Stupid physics problem.

[UsmanB]

ya i know i probalby did somethign wrong, some how when i did cos 34 i kept getting an negative number :S oh well i was close! im taking my first high school physics class right now

[Joe Ross]

Quote:

Originally Posted by UsmanB

ya i know i probalby did somethign wrong, some how when i did cos 34 i kept getting an negative number :S oh well i was close! im taking my first high school physics class right now

You probably have your calculator in radians mode and not in degrees mode. A common error.

[Stephen P]

For the box one, remember that

f = uN (N is normal force, perpindicular to the slope, pushing up on box)

To find normal force, resolve the weight (mg) of the box into components perpindicular and parralel to the slope, by taking the sin and cos of the angle.

F = ma = "forwards minus backwards and up minus down"
In this case, the weight vector parallel to the slope is the forward, and is being impeded by the backward force of friction (f = uN).

You might find it handy to know that whatever the mass of an object,
tan(@)= u (u is frictional coefficient, @ is angle of repose, the angle at which something begins sliding)

[UsmanB]

Quote:

Originally Posted by Joe Ross

You probably have your calculator in radians mode and not in degrees mode. A common error.

yep u were right thought about that but was too lazy to check; checked it now and worked.

[Denman]

heh someone bet me to it ...

The difference is a lot lol....
cos34° = 0.8290375726...
Cos34(rads) = -0.8485702748...


F is actually Frmax remember...

If its in limiting equilibrium, Then the friction is up the slope, and a componant of gravity is down the slope. So along the slope, you get
mgsinα=Frmax
and at a right angle, you have the reaction vs the other componant of the gravitational force.
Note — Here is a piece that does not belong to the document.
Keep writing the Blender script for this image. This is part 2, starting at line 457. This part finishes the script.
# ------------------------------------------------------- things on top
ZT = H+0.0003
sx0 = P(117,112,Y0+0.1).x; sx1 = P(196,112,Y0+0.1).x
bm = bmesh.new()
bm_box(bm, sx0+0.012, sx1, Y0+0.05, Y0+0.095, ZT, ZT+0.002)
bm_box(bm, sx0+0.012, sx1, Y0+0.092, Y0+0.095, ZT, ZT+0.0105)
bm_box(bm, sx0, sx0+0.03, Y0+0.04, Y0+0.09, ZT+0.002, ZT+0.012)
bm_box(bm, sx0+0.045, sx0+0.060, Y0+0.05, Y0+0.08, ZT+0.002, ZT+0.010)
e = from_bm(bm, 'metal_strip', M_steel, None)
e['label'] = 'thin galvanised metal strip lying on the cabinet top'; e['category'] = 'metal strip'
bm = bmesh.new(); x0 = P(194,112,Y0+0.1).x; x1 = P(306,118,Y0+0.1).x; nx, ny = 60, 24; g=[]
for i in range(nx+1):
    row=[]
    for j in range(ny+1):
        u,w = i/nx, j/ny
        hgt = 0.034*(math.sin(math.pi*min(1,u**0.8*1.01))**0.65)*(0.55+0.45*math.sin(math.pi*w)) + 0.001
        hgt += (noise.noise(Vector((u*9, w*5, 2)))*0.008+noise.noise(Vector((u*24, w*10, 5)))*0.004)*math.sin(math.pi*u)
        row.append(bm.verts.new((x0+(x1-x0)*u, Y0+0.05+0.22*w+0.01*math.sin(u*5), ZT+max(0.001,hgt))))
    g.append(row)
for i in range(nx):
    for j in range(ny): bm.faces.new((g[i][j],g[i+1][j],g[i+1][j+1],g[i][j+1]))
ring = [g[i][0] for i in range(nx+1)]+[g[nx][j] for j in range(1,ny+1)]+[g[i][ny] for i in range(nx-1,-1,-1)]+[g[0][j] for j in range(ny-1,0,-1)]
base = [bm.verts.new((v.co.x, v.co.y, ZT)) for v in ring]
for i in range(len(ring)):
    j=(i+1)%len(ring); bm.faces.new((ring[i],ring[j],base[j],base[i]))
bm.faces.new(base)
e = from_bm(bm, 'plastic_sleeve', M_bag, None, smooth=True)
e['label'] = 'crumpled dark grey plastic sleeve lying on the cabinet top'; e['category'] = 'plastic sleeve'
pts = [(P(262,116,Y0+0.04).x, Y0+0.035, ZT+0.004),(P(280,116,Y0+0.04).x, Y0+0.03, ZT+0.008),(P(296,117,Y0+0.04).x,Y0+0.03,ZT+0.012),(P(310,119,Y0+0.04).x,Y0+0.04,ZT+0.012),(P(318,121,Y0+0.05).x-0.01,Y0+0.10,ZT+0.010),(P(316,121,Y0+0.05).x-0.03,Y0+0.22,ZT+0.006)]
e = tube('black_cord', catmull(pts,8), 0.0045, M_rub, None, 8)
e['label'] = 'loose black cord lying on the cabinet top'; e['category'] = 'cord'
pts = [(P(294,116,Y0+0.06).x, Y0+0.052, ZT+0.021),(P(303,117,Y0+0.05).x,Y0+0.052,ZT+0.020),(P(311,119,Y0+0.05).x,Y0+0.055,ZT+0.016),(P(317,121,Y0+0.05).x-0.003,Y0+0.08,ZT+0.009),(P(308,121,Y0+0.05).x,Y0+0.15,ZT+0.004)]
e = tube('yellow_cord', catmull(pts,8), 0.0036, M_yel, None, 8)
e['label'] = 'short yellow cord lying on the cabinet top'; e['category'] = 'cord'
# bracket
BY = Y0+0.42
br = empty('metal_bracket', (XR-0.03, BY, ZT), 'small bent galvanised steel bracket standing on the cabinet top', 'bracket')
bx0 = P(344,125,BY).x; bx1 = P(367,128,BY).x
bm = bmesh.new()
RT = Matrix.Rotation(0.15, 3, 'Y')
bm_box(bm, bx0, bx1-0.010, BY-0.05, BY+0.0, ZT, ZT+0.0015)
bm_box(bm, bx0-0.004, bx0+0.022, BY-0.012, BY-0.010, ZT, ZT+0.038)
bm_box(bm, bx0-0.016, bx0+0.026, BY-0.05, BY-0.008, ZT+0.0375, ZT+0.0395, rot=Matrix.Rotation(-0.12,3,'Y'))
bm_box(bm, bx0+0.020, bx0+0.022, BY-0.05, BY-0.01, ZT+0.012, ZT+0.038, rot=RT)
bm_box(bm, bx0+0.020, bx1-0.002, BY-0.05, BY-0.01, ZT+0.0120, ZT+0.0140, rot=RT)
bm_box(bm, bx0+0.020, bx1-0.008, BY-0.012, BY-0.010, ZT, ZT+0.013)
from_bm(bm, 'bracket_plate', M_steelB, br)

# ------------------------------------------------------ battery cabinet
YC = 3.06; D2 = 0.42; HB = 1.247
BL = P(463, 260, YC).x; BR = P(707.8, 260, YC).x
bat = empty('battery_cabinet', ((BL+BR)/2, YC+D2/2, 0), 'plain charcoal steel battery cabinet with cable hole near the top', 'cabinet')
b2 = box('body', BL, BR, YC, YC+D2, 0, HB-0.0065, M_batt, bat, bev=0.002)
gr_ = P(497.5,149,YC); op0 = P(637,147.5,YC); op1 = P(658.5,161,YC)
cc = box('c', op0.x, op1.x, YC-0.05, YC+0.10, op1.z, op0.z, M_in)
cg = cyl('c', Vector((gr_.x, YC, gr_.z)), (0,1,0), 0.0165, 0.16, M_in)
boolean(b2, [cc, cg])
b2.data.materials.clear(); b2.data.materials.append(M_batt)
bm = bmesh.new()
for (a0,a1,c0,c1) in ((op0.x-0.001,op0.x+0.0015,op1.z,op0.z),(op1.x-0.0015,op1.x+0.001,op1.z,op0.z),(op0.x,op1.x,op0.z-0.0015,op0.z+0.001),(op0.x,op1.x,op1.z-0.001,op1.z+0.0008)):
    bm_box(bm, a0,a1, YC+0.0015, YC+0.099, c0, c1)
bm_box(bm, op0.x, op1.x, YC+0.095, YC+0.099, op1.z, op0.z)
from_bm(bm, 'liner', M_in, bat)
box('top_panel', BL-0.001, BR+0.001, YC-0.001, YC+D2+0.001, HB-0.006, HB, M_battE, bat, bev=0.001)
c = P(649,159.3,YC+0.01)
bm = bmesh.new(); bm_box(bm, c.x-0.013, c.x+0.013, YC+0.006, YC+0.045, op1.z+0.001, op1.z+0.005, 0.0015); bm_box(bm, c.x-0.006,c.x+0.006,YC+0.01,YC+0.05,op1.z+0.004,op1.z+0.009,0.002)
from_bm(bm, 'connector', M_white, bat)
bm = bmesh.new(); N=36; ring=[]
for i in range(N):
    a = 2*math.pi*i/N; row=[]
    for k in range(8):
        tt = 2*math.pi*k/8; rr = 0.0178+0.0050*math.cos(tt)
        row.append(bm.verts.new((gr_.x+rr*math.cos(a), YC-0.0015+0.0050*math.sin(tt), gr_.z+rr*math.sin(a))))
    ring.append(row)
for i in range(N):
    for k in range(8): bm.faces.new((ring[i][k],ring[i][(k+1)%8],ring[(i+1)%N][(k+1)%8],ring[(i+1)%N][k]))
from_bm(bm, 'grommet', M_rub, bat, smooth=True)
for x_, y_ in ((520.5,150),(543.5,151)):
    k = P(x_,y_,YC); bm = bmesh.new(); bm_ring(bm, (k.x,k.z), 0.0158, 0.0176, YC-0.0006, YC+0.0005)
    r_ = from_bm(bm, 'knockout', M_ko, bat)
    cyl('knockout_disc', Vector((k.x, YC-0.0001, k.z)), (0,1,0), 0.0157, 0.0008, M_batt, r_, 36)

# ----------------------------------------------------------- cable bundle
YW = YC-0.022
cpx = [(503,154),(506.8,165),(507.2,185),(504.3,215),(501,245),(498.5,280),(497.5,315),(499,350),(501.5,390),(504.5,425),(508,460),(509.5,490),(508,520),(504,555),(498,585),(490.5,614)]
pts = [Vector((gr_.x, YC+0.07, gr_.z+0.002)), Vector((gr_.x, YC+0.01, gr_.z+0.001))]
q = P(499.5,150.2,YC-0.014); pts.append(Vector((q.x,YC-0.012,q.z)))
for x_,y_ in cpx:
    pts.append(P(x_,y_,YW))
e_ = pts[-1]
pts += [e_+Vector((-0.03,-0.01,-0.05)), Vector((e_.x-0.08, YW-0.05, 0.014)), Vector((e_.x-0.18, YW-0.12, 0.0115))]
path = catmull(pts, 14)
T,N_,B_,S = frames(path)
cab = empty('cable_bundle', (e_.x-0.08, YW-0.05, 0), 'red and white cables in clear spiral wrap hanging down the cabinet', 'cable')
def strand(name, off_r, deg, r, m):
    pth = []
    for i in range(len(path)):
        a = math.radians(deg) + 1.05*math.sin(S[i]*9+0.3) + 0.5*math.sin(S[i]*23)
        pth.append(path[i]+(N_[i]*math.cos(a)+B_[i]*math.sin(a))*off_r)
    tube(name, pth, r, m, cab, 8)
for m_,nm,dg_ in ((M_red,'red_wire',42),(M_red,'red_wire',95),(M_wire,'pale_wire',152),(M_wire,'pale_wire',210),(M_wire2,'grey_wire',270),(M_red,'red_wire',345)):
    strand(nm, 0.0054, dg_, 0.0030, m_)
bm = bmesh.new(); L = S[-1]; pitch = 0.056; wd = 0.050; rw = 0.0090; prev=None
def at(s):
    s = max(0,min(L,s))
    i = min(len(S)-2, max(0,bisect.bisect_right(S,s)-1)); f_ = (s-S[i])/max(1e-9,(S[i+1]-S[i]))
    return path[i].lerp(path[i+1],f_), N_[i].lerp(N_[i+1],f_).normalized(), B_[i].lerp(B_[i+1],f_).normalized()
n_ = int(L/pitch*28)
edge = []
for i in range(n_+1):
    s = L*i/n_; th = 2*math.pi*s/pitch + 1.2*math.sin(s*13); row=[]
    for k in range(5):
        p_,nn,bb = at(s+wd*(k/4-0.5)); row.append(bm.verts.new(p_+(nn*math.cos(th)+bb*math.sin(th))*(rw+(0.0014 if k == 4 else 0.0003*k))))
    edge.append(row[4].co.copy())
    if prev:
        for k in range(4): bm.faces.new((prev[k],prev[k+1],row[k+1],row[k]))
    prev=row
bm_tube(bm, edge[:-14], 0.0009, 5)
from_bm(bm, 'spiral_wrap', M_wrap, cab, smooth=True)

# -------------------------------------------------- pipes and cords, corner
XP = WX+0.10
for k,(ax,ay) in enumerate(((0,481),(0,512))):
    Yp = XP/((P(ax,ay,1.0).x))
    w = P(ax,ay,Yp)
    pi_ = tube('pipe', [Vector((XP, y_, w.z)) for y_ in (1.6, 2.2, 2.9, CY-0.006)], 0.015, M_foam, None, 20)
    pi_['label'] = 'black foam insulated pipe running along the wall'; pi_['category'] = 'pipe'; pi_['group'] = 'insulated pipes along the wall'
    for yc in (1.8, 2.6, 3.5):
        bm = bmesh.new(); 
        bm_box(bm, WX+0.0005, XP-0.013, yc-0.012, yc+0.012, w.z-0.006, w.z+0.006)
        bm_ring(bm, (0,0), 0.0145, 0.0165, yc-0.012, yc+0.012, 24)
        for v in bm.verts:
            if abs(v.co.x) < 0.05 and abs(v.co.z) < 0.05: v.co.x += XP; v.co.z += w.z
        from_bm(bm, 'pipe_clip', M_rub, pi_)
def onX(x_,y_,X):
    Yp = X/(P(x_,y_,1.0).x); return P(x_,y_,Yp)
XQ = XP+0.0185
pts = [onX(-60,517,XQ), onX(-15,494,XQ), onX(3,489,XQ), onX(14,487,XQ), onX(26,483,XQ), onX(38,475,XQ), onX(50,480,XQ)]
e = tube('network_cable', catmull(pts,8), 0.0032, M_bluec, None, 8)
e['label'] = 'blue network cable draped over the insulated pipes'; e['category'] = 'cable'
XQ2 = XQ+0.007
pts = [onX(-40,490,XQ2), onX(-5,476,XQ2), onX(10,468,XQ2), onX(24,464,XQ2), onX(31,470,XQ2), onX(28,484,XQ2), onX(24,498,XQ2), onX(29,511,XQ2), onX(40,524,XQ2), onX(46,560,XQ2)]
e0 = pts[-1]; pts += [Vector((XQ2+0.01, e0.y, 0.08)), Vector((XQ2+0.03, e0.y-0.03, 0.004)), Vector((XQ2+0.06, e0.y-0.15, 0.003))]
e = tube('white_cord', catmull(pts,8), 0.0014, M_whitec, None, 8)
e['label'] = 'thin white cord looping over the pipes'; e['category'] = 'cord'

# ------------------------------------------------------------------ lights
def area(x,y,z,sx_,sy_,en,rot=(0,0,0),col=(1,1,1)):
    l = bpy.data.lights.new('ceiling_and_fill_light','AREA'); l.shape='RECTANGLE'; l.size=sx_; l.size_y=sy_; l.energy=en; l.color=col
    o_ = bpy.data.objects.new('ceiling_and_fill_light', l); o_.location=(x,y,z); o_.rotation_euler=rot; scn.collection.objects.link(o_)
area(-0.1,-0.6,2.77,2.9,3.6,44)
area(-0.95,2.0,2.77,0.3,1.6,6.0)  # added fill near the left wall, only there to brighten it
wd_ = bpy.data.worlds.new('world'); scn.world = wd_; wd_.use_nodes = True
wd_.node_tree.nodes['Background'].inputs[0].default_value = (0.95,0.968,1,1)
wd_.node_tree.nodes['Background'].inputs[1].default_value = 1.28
Thus - mgcosα=R
Since Frmax=μR, μ=F/R, so you get mgsinα/mgcosα=μ=tanα
Assuming the object is in Limiting Equilibrium . It will not give you the correct value of μ otherwise it will be lower.


I've attached a little diagram i did in paint.



I am actually studying double maths so i hve done 2 mechanics modules, and doing the final one in a month lol...

[mr_spam]

The entier first problem is also completely ignoring the rotational inertia of the pullies and the streching of the rope that would occur.

[Gasperini]

Right with the friction. My dynamics professor would always trick the class with that. MAXIMUM friction is Mu*Normal force. ACTUAL friction can be less. Remember that when you solve, because it can make equilibrium seem a little wacky. (I'll catch it when I put in numbers and get two answers for the same variable. Watch vector components that appear in both X and Y directions... You can catch errors with them.)